In the 1980s, Williams moved to Los Angeles, California, where, both backed by a rock band and performing in acoustic settings, she developed a following and a critical reputation.

In 1988 Rough Trade Records released the self-titled “Lucinda Williams,” which was produced by Gurf Morlix. The single "Changed the Locks," about a broken relationship, received radio play around the country and gained fans among music insiders, including Tom Petty, who would later cover the song. Its follow-up, 1992’s “Sweet Old World,” also produced by Morlix, was a melancholy album dealing with themes of suicide and death.

Williams' biggest success during the early 1990s was as a songwriter. Mary Chapin Carpenter recorded a cover of "Passionate Kisses" (from “Lucinda Williams”) in 1992, and the song became a smash country hit for which Williams received the Grammy Award for Best Country Song in 1994 (Chapin also received a Grammy for her performance of the song). She sang a duet with Steve Earle on the song, "You're Still Standin' There" on his album “I Feel Alright.” In 1991, the song "Lucinda Williams" appeared on Vic Chesnutt's album “West of Rome.”

Williams had garnered considerable critical acclaim, but her commercial success was moderate. Emmylou Harris recorded the title track from Williams's “Sweet Old World” for her career-redefining 1995 album, “Wrecking Ball.”

The long-awaited release, 1998's “Car Wheels on a Gravel Road,” was Williams' breakthrough into the mainstream and received a Grammy Award for Best Contemporary Folk Album. Featuring the single "Still I Long for Your Kiss" from the Robert Redford film “The Horse Whisperer,” the album received wide critical notice and soon went gold. The single "Can't Let Go" also enjoyed considerable crossover radio play.

In 1999, Williams appeared on “Return of the Grievous Angel: A Tribute to Gram Parsons,” duetting with David Crosby on the title track of the tribute album.

Williams followed up the success of “Car Wheels” with 2001’s “Essence” 2001. This release featured a less produced, more down-tuned approach both musically and lyrically, and moved Williams further from the country music establishment while winning fans in the alternative music world. She won the 2001 Grammy Award for Best Female Rock Vocal Performance for the single "Get Right With God," an atypically uptempo gospel-rock tune from the otherwise rather low-key release. The title track includes a contribution on Hammond organ by musician Ryan Adams.

Her seventh album, “World Without Tears,” was released in 2003. A musically adventurous though lyrically downbeat album, this release found Williams experimenting with talking blues stylings and electric blues.

In 2006, Williams recorded a version of the John Hartford classic "Gentle On My Mind," which played over the closing credits of the Will Ferrell film “Talladega Nights: The Ballad of Ricky Bobby.”

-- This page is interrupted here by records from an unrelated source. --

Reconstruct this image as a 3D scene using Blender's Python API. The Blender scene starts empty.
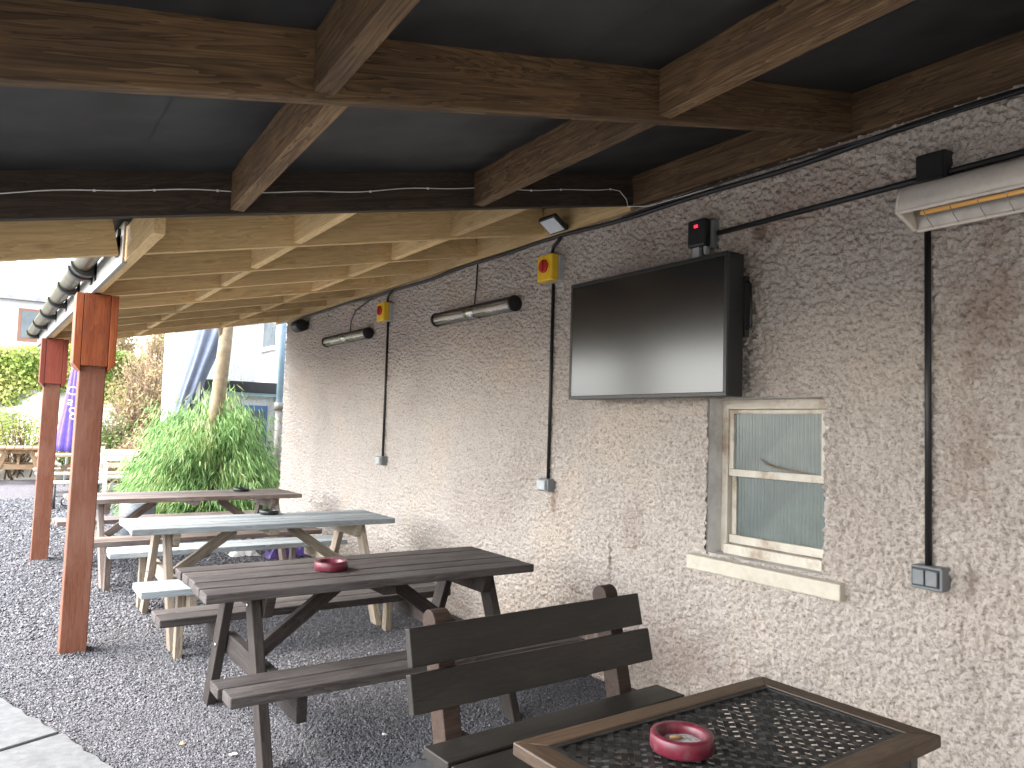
import bpy, math, random
import numpy as np
from mathutils import Vector, Matrix
random.seed(7); rng = np.random.default_rng(7)
SC = bpy.context.scene; COL = SC.collection
V = Vector
# ------------------------------------------------------------------ camera
F = 760.0
r_right = np.array
dY = np.array([(0-512)/F, -(413-384)/F, 1.0]); dY /= np.linalg.norm(dY)
up = np.array([.03, 1, 0.]); up[2] = -(up[0]*dY[0]+up[1]*dY[1])/dY[2]; up /= np.linalg.norm(up)
dX = np.cross(up, dY); dX /= np.linalg.norm(dX)
if dX[0] < 0: dX = -dX
Rm = np.stack([dX, dY, up])
cam = bpy.data.cameras.new('camera'); cam_o = bpy.data.objects.new('camera', cam); COL.objects.link(cam_o)
cam.sensor_width = 36; cam.lens = F/1024*36; cam.clip_end = 400; cam.clip_start = .02
cr, cu, cf = V(Rm[:, 0]), V(Rm[:, 1]), V(Rm[:, 2])
cam_o.matrix_world = Matrix(((cr.x, cu.x, -cf.x, 0), (cr.y, cu.y, -cf.y, 0), (cr.z, cu.z, -cf.z, 1.5), (0, 0, 0, 1)))
SC.camera = cam_o

# ------------------------------------------------------------------ materials
def new_mat(name):
    m = bpy.data.materials.new(name); m.use_nodes = True
    nt = m.node_tree; b = nt.nodes['Principled BSDF']
    return m, nt, b
def N(nt, t, **kw):
    n = nt.nodes.new(t)
    for k, v in kw.items():
        if k in ('operation', 'blend_type', 'data_type', 'attribute_name', 'feature', 'noise_dimensions', 'distance', 'wave_type', 'bands_direction'): setattr(n, k, v)
        else: n.inputs[k].default_value = v
    return n
def ramp(nt, stops, fac=None):
    r = nt.nodes.new('ShaderNodeValToRGB'); e = r.color_ramp.elements
    while len(e) > 1: e.remove(e[-1])
    e[0].position = stops[0][0]; e[0].color = (*stops[0][1], 1) if len(stops[0][1]) == 3 else stops[0][1]
    for p, c in stops[1:]:
        x = e.new(p); x.color = (*c, 1)
    if fac is not None: nt.links.new(fac, r.inputs[0])
    return r
def attr(nt, name):
    a = nt.nodes.new('ShaderNodeAttribute'); a.attribute_name = name; return a
def mixc(nt, fac, a, b, bt='MIX'):
    m = nt.nodes.new('ShaderNodeMix'); m.data_type = 'RGBA'; m.blend_type = bt
    for i, s in ((0, fac), (6, a), (7, b)):
        if isinstance(s, (int, float)): m.inputs[i].default_value = s
        elif isinstance(s, tuple): m.inputs[i].default_value = (*s, 1)
        else: nt.links.new(s, m.inputs[i])
    return m.outputs[2]
def math_(nt, op, a, b=None):
    m = nt.nodes.new('ShaderNodeMath'); m.operation = op
    for i, s in ((0, a), (1, b)):
        if s is None: continue
        if isinstance(s, (int, float)): m.inputs[i].default_value = s
        else: nt.links.new(s, m.inputs[i])
    return m.outputs[0]
def vmul(nt, v, s):
    m = nt.nodes.new('ShaderNodeVectorMath'); m.operation = 'MULTIPLY'
    nt.links.new(v, m.inputs[0]); m.inputs[1].default_value = s; return m.outputs[0]
def bump(nt, b, h, strength=.4, dist=.01):
    n = nt.nodes.new('ShaderNodeBump'); n.inputs['Strength'].default_value = strength; n.inputs['Distance'].default_value = dist
    nt.links.new(h, n.inputs['Height']); nt.links.new(n.outputs[0], b.inputs['Normal']); return n

def wood(name, dark, mid, light, rough=.7, wear=None, wear_amt=.35, knots=.6, spec=.3, bstr=.5):
    m, nt, b = new_mat(name)
    g = attr(nt, 'grain').outputs['Vector']
    n1 = N(nt, 'ShaderNodeTexNoise', Scale=1, Detail=7, Roughness=.65, Distortion=.4); nt.links.new(vmul(nt, g, (2.2, 75, 75)), n1.inputs['Vector'])
    n2 = N(nt, 'ShaderNodeTexNoise', Scale=1, Detail=3, Roughness=.5, Distortion=2.2); nt.links.new(vmul(nt, g, (1.1, 13, 13)), n2.inputs['Vector'])
    rings = math_(nt, 'FRACT', math_(nt, 'MULTIPLY', n2.outputs[0], 7.0))
    mixg = math_(nt, 'ADD', math_(nt, 'MULTIPLY', n1.outputs[0], .62), math_(nt, 'MULTIPLY', rings, .25))
    r = ramp(nt, [(.22, dark), (.45, mid), (.72, light)], mixg)
    col = r.outputs[0]
    # knots
    vo = N(nt, 'ShaderNodeTexVoronoi', Scale=1); nt.links.new(vmul(nt, g, (2.6, 9, 9)), vo.inputs['Vector'])
    kr = ramp(nt, [(.05, (1, 1, 1)), (.17, (0, 0, 0))], vo.outputs['Distance'])
    kf = math_(nt, 'MULTIPLY', kr.outputs[0], knots)
    col = mixc(nt, kf, col, tuple(c*.45 for c in dark))
    # blotchy weathering / stain
    n3 = N(nt, 'ShaderNodeTexNoise', Scale=1, Detail=5, Roughness=.6); nt.links.new(vmul(nt, g, (2.5, 9, 9)), n3.inputs['Vector'])
    wr = ramp(nt, [(.42, (0, 0, 0)), (.66, (1, 1, 1))], n3.outputs[0])
    if wear: col = mixc(nt, math_(nt, 'MULTIPLY', wr.outputs[0], wear_amt), col, wear)
    rv = attr(nt, 'rnd').outputs['Fac']
    tone = math_(nt, 'ADD', math_(nt, 'MULTIPLY', rv, .5), .75)
    mm = nt.nodes.new('ShaderNodeVectorMath'); mm.operation = 'SCALE'; nt.links.new(col, mm.inputs[0]); nt.links.new(tone, mm.inputs['Scale'])
    nt.links.new(mm.outputs[0], b.inputs['Base Color'])
    rr = math_(nt, 'ADD', math_(nt, 'MULTIPLY', n3.outputs[0], .3), rough-.15); nt.links.new(rr, b.inputs['Roughness'])
    b.inputs['Specular IOR Level'].default_value = spec
    bump(nt, b, math_(nt, 'ADD', n1.outputs[0], math_(nt, 'MULTIPLY', kr.outputs[0], .4)), bstr, .004)
    return m
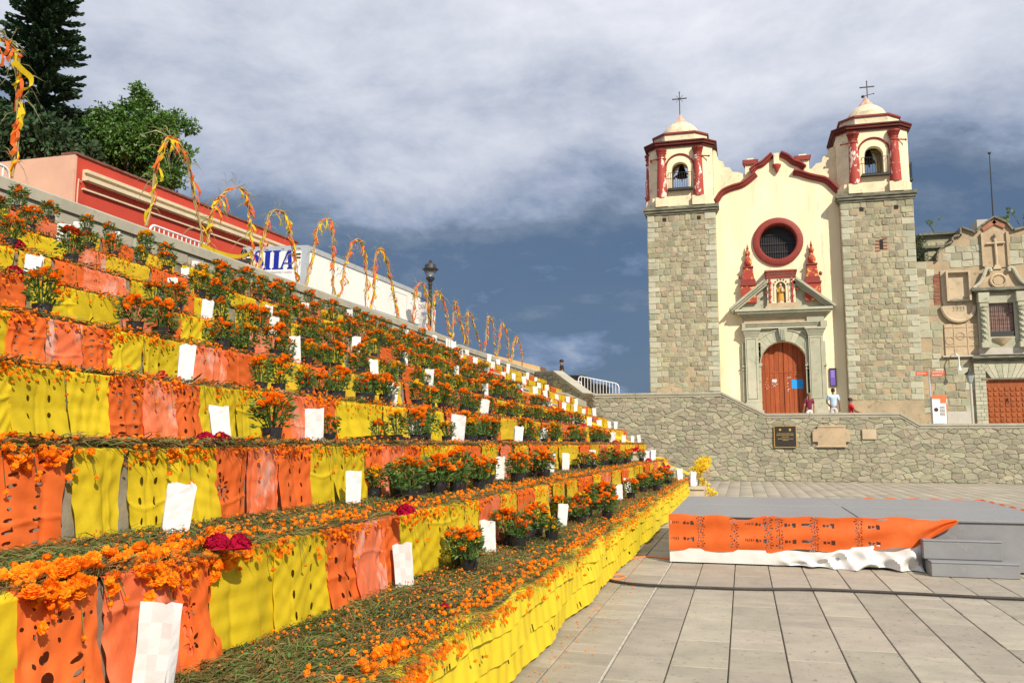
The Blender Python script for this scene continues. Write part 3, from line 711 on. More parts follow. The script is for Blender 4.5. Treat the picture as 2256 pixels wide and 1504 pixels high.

Williams was a guest vocalist on the song "Factory Girls" from Irish punk-folk band Flogging Molly's 2004 album, "Within a Mile of Home," and appeared on Elvis Costello's “The Delivery Man.” She sings with folk legend Ramblin' Jack Elliott on the track "Careless Darling" from his 2006 release "I Stand Alone."

In 2007, Williams released “West,” for which she wrote more than 27 songs. The album was released on February 2007. It addresses her mother's death and a tumultuous relationship break-up.

“Little Honey” was released in October 2008 and debuted at #9 on the Billboard 200 Albums chart, thereby becoming her first Top 10 album. The album was nominated for a Grammy Award for Best Americana Album.

Williams released a cover of Shel Silverstein's famous song "The Ballad of Lucy Jordan" in June 2010 as part of the “Twistable, Turnable Man” tribute album.

Her song "Kiss Like Your Kiss" which appeared on the television program “True Blood” received a Grammy Award nomination in 2011 for Best Song Written For Motion Picture, Television Or Other Visual Media.

She released “Blessed” in March 2011 and it debuted at #15 on the Billboard 200 Albums chart, marking her fourth album to reach the Top 20. "Buttercup" was released as the album’s first single.

Her recent concert appearance at the Catalyst nightclub in Santa Cruz contained an announcement by the city's mayor that September 6 would henceforth be “Lucinda Williams Day” in the city.